======== Data provided

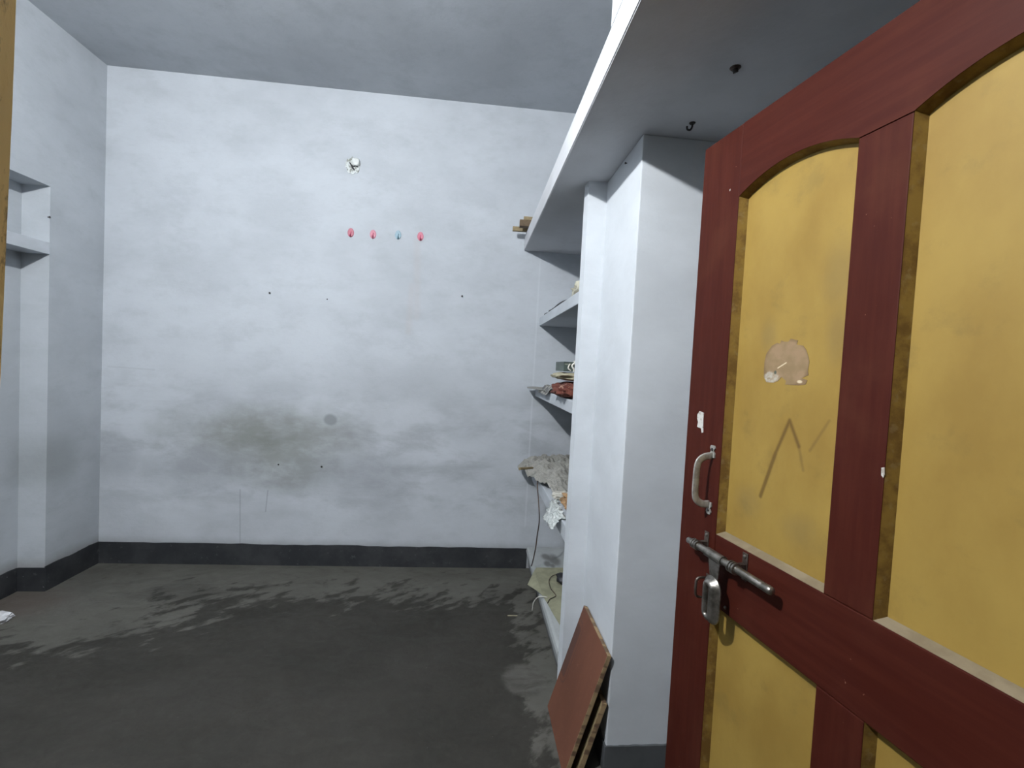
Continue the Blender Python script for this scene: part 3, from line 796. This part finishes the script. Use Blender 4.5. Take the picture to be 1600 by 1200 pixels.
k = NT('newsprint'); n = k.noise(55, 3, 0.6, stretch=(1, 3, 3)); n2 = k.noise(7, 4)
coln = k.mix(k.ramp(n2, 0.3, 0.7), (0.32, 0.31, 0.28), (0.23, 0.225, 0.20))
coln = k.mix(k.math('MULTIPLY', k.ramp(n, 0.52, 0.60), 0.6), coln, (0.16, 0.16, 0.155))
M['news'] = k.out(coln, 0.85)
M['newsdark'] = m_simple('printed_photo', (0.10, 0.10, 0.10), (0.32, 0.31, 0.28), 0.8, scale=28, lo=0.45, hi=0.55)
def fn(u, v):
    # a sheet lying on the shelf and jutting out past its front edge
    y = 3.09 - 0.72 * u; x = 0.36 + 0.10 * u + v * (0.28)
    if u < 0.12: x += (0.02 * (0.12 - u) / .12)
    z = ZS + 0.006 + 0.010 * noise.noise(Vector((u * 6, v * 3, 2))) ** 2
    over = max(0.0, 0.447 - x)
    z -= over * over * 2.2 * (0.3 + u)
    return Vector((x, y, z + 0.002))
tag(mesh_obj('newspaper_sheet', sheet(fn, 36, 14), M['news'], loc=(0.45, 2.7, ZS)),
    'grey newspaper sheet jutting over the edge of the middle shelf', 'newspaper')
def fn(u, v):
    y = 2.80 - 0.28 * u; x = 0.50 - 0.085 * v
    z = ZS + 0.034 - 0.045 * max(0, v - 0.5) * 2 + 0.012 * noise.noise(Vector((u * 5, v * 5, 9)))
    return Vector((x, y, z))
tag(mesh_obj('printed_leaflet', sheet(fn, 16, 12), M['newsdark'], loc=(0.45, 2.66, ZS)),
    'dark printed leaflet drooping off the middle shelf in front of the red bundle', 'paper')

# lowest shelf: crumpled newspaper heap
Z3 = 0.700
def fn(u, v):
    y = 3.07 - 0.56 * u
    xl = 0.345 + 0.20 * max(0.0, u - 0.25)
    x = xl + v * (0.86 - xl)
    z = Z3 + 0.075 * math.sin(min(1.0, v * 3.2) * math.pi / 2) * (1 - 0.75 * u ** 1.6)
    z += 0.030 * noise.noise(Vector((u * 5.0, v * 7, 4))) + 0.020 * noise.noise(Vector((u * 15, v * 19, 1))) + 0.009 * noise.noise(Vector((u * 37, v * 43, 6))) + 0.035
    if u > 0.85: z = max(z - (u - 0.85) * 0.25, Z3 + 0.006)
    return Vector((x + 0.012 * noise.noise(Vector((u * 9, v * 9, 7))), y, max(z, Z3 + 0.006)))
tag(mesh_obj('crumpled_newspaper', sheet(fn, 60, 50, 0.002), M['news'], loc=(0.55, 2.8, Z3)),
    'big crumpled grey newspaper spread over the lowest niche shelf', 'newspaper')
bm = bmesh.new(); tube(bm, [(0.400, 2.745, 0.795), (0.345, 2.70, 0.800), (0.312, 2.672, 0.803)], [0.006, 0.0075, 0.0085], 10)
tag(mesh_obj('stick', bm, M['woodpale'], loc=(0.47, 2.80, 0.72)), 'thin brown stick poking out from under the crumpled newspaper', 'stick')
M['brownpaper'] = m_simple('brown_paper', (0.33, 0.20, 0.10), (0.16, 0.10, 0.045), 0.8, scale=9, bstr=0.5)
M['whitepaper'] = m_simple('crumpled_white_paper', (0.60, 0.58, 0.52), (0.42, 0.41, 0.36), 0.8, scale=16, bstr=0.6)
tag(mesh_obj('paper_wad', lump((0.575, 2.27, Z3 + 0.032), (0.070, 0.075, 0.034), 21.0, 0.35, 2.8, 4, flat=Z3 + 0.001, fold=0.4), M['brownpaper'], loc=(0.575, 2.27, Z3), smooth=False),
    'crushed brown paper wrapping on the lowest shelf beside the partition', 'paper')
tag(mesh_obj('paper_wad', lump((0.52, 2.425, Z3 + 0.018), (0.045, 0.04, 0.018), 25.0, 0.35, 2.8, 4, flat=Z3 + 0.001, fold=0.4), M['whitepaper'], loc=(0.52, 2.425, Z3), smooth=False),
    'crushed off-white paper on the lowest shelf between newspaper and brown wrapping', 'paper')
# clear plastic bag drooping over the edge
def fn(u, v):
    y = 2.36 - 0.30 * u + 0.02 * math.sin(v * 5)
    x = 0.482 - 0.075 * v - 0.01 * u
    z = Z3 + 0.010 - 0.085 * max(0.0, v - 0.35) / 0.65 * (1.0 - 0.55 * u)
    z += 0.014 * noise.noise(Vector((u * 9, v * 6, 3)))
    x += 0.012 * noise.noise(Vector((u * 8, v * 8, 13)))
    return Vector((x, y, z))
k = NT('plastic_bag'); n = k.noise(40, 3, 0.7, dist=1)
mt = k.out(k.mix(k.ramp(n, 0.5, 0.62), (0.62, 0.66, 0.64), (0.9, 0.92, 0.9)), 0.22, bump=n, bstr=0.8, bdist=0.006)
mt.node_tree.nodes['Principled BSDF'].inputs['Alpha'].default_value = 0.72
tag(mesh_obj('plastic_bag', sheet(fn, 24, 18, 0.001), mt, loc=(0.45, 2.2, Z3), smooth=True),
    'clear crinkled plastic bag drooping off the lowest shelf', 'bag')
# wire dangling from the lowest shelf
bm = bmesh.new()
tube(bm, catmull([(0.452, 2.80, 0.708), (0.4385, 2.78, 0.690), (0.440, 2.70, 0.60), (0.4435, 2.66, 0.50), (0.441, 2.69, 0.40), (0.440, 2.72, 0.31), (0.436, 2.78, 0.20), (0.432, 2.80, 0.165)], 8),
     0.0036, 8)
tag(mesh_obj('hanging_wire', bm, M['wire'], loc=(0.44, 2.8, 0.70), smooth=True), 'thin dark wire hanging from the lowest shelf toward the plinth', 'wire')

# plinth: yellowish cloth, wires, dark lump
k = NT('yellow_grey_cloth'); n = k.noise(14, 5, 0.6); n2 = k.noise(90, 3, 0.5)
colc = k.mix(k.ramp(n, 0.35, 0.65), (0.31, 0.305, 0.205), (0.23, 0.23, 0.155))
colc = k.mix(k.maxi(k.seg((0.490, 2.66, 0.155), (0.486, 2.55, 0.155), 0.006, 0.6), k.seg((0.480, 2.53, 0.155), (0.475, 2.46, 0.155), 0.006, 0.6)), colc, (0.08, 0.08, 0.06))
M['cloth'] = k.out(colc, 0.9, bump=n2, bstr=0.4)
def fn(u, v):
    y = 2.80 - 0.74 * u
    xl = 0.465 - 0.075 * u / 0.22 if u < 0.22 else (0.39 + 0.062 * (u - 0.22) / 0.26 if u < 0.48 else 0.452 + 0.05 * (u - 0.48) / 0.52)
    x = xl + v * (0.86 - xl)
    z = 0.1535 + 0.006 * (noise.noise(Vector((u * 5, v * 4, 5))) + 0.4)
    over = max(0.0, 0.445 - x); z -= over * 0.55
    return Vector((x, y, max(z, 0.1525) if over == 0 else z))
tag(mesh_obj('floor_cloth', sheet(fn, 50, 40, 0.0012), M['cloth'], loc=(0.55, 2.45, 0.15)),
    'dull yellow-green cloth spread on the niche plinth, one corner over its edge', 'cloth')
tag(mesh_obj('rag_lump', lump((0.612, 2.60, 0.180), (0.055, 0.05, 0.026), 5.0, 0.3, 3, 3, flat=0.158), M['cover'], loc=(0.612, 2.60, 0.157), smooth=True),
    'small black lump lying on the yellow-green cloth by the partition', 'rag')
bm = bmesh.new(); tube(bm, catmull([(0.62, 2.66, 0.170), (0.56, 2.68, 0.166), (0.515, 2.62, 0.165), (0.505, 2.52, 0.163), (0.52, 2.44, 0.162), (0.48, 2.40, 0.161), (0.462, 2.36, 0.161)], 7), 0.0022, 6)
tag(mesh_obj('loose_wire', bm, M['wire'], loc=(0.52, 2.5, 0.158), smooth=True), 'thin dark curled wire lying across the yellow-green cloth', 'wire')
bm = bmesh.new(); tube(bm, catmull([(0.470, 2.42, 0.160), (0.448, 2.43, 0.160), (0.425, 2.46, 0.140), (0.408, 2.49, 0.095), (0.404, 2.50, 0.045)], 7), 0.0028, 6)
tag(mesh_obj('wire_loop', bm, M['pale_wire'], loc=(0.44, 2.5, 0.156), smooth=True), 'shiny pale wire end curving down over the plinth edge', 'wire')

# scrap of white on the floor at far left
tag(mesh_obj('paper_scrap', lump((-2.30, 2.45, 0.016), (0.055, 0.055, 0.018), 31.0, 0.4, 3, 3, flat=0.0, fold=0.3), m_simple('white_scrap', (0.72, 0.72, 0.74), None, 0.8), loc=(-2.30, 2.45, 0), smooth=False),
    'small crumpled white scrap on the floor by the left wall', 'paper')
tag(mesh_obj('wood_splinter', B((0.27, 0.325, 2.52, 2.525, 0, 0.004)), M['tan'], loc=(0.3, 2.525, 0)),
    'tiny pale splinter on the floor beside the plinth', 'splinter')

# ------------------------------------------------------------------ two plywood boards leaning on the pier
k = NT('red_primer_ply'); n = k.noise(7, 5, 0.6, stretch=(1, 1, 0.5)); n2 = k.noise(60, 4, 0.6)
colb = k.mix(k.ramp(n, 0.3, 0.7), (0.150, 0.056, 0.031), (0.120, 0.044, 0.025))
colb = k.mix(k.math('MULTIPLY', k.ramp(n2, 0.6, 0.7), 0.25), colb, (0.27, 0.13, 0.08))
# printed rounded outline near the far edge: |p| in board coords (y along, z up)
x_, y_, z_ = k.sep()
qa = k.math('ABSOLUTE', k.math('SUBTRACT', y_, 0.345)); qb = k.math('ABSOLUTE', k.math('SUBTRACT', z_, 0.27))
qa = k.math('MAXIMUM', k.math('SUBTRACT', qa, 0.055), 0.0); qb = k.math('MAXIMUM', k.math('SUBTRACT', qb, 0.09), 0.0)
dq = k.math('SQRT', k.math('ADD', k.math('MULTIPLY', qa, qa), k.math('MULTIPLY', qb, qb)))
fill = k.ramp(dq, 0.014, 0.018, 1, 0)
ring = k.math('MULTIPLY', k.ramp(dq, 0.030, 0.033), k.ramp(dq, 0.036, 0.039, 1, 0))
colb = k.mix(k.math('MULTIPLY', fill, 0.75), colb, (0.07, 0.035, 0.03))
colb = k.mix(k.math('MULTIPLY', ring, 0.6), colb, (0.07, 0.035, 0.03))
M['redply'] = k.out(colb, 0.6, bump=n2, bstr=0.15, bdist=0.001)
def m_edge(name):
    k = NT(name); n = k.noise(26, 3, 0.5, stretch=(0.3, 1, 1)); n2 = k.noise(8, 4)
    c = k.mix(k.ramp(n, 0.47, 0.56), (0.30, 0.21, 0.11), (0.13, 0.08, 0.045))
    c = k.mix(k.math('MULTIPLY', k.ramp(n2, 0.5, 0.7), 0.5), c, (0.14, 0.09, 0.05))
    return k.out(c, 0.75)
M['plyedge'] = m_edge('plywood_edge')
def board(name, foot, length, height, th, lean, rz, mats, label, cut=0.0):
    """local: x = thickness (0 = room side), y = along, z = up the board"""
    o = bmesh.new()
    n = 12
    box(o, 0, th, 0, length, 0, height)
    bmesh.ops.bevel(o, geom=[e for e in o.edges], offset=0.001, segments=1, affect='EDGES')
    bmesh.ops.recalc_face_normals(o, faces=o.faces)
    for f in o.faces:
        f.material_index = 0 if abs(f.normal.x) > 0.9 else 1
    ob = mesh_obj(name, o, mats)
    ob.location = foot; ob.rotation_euler = (0, lean, rz)
    ob['edge'] = 1; del ob['edge']
    return tag(ob, label, 'board', 'plywood boards leaning on the pier')
board('plywood_board', (0.381, 1.500, 0.003), 0.33, 0.447, 0.016, math.asin(0.130 / 0.447), 0.0, [M['redply'], M['plyedge']],
      'reddish brown plywood board with a printed outline, leaning in front of another board')
board('plywood_board', (0.427, 1.505, 0.003), 0.30, 0.268, 0.019, math.asin(0.078 / 0.268), 0.0, [M['woodpale'], M['plyedge']],
      'shorter pale-edged plywood board wedged behind the reddish one')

================

From the first line of the material down to the line containing "red bundle', 'paper')", inclusive, return each line exactly, skipping any picture.

## Reply to the exercise
Continue the Blender Python script for this scene: part 3, from line 796. This part finishes the script. Use Blender 4.5. Take the picture to be 1600 by 1200 pixels.
k = NT('newsprint'); n = k.noise(55, 3, 0.6, stretch=(1, 3, 3)); n2 = k.noise(7, 4)
coln = k.mix(k.ramp(n2, 0.3, 0.7), (0.32, 0.31, 0.28), (0.23, 0.225, 0.20))
coln = k.mix(k.math('MULTIPLY', k.ramp(n, 0.52, 0.60), 0.6), coln, (0.16, 0.16, 0.155))
M['news'] = k.out(coln, 0.85)
M['newsdark'] = m_simple('printed_photo', (0.10, 0.10, 0.10), (0.32, 0.31, 0.28), 0.8, scale=28, lo=0.45, hi=0.55)
def fn(u, v):
    # a sheet lying on the shelf and jutting out past its front edge
    y = 3.09 - 0.72 * u; x = 0.36 + 0.10 * u + v * (0.28)
    if u < 0.12: x += (0.02 * (0.12 - u) / .12)
    z = ZS + 0.006 + 0.010 * noise.noise(Vector((u * 6, v * 3, 2))) ** 2
    over = max(0.0, 0.447 - x)
    z -= over * over * 2.2 * (0.3 + u)
    return Vector((x, y, z + 0.002))
tag(mesh_obj('newspaper_sheet', sheet(fn, 36, 14), M['news'], loc=(0.45, 2.7, ZS)),
    'grey newspaper sheet jutting over the edge of the middle shelf', 'newspaper')
def fn(u, v):
    y = 2.80 - 0.28 * u; x = 0.50 - 0.085 * v
    z = ZS + 0.034 - 0.045 * max(0, v - 0.5) * 2 + 0.012 * noise.noise(Vector((u * 5, v * 5, 9)))
    return Vector((x, y, z))
tag(mesh_obj('printed_leaflet', sheet(fn, 16, 12), M['newsdark'], loc=(0.45, 2.66, ZS)),
    'dark printed leaflet drooping off the middle shelf in front of the red bundle', 'paper')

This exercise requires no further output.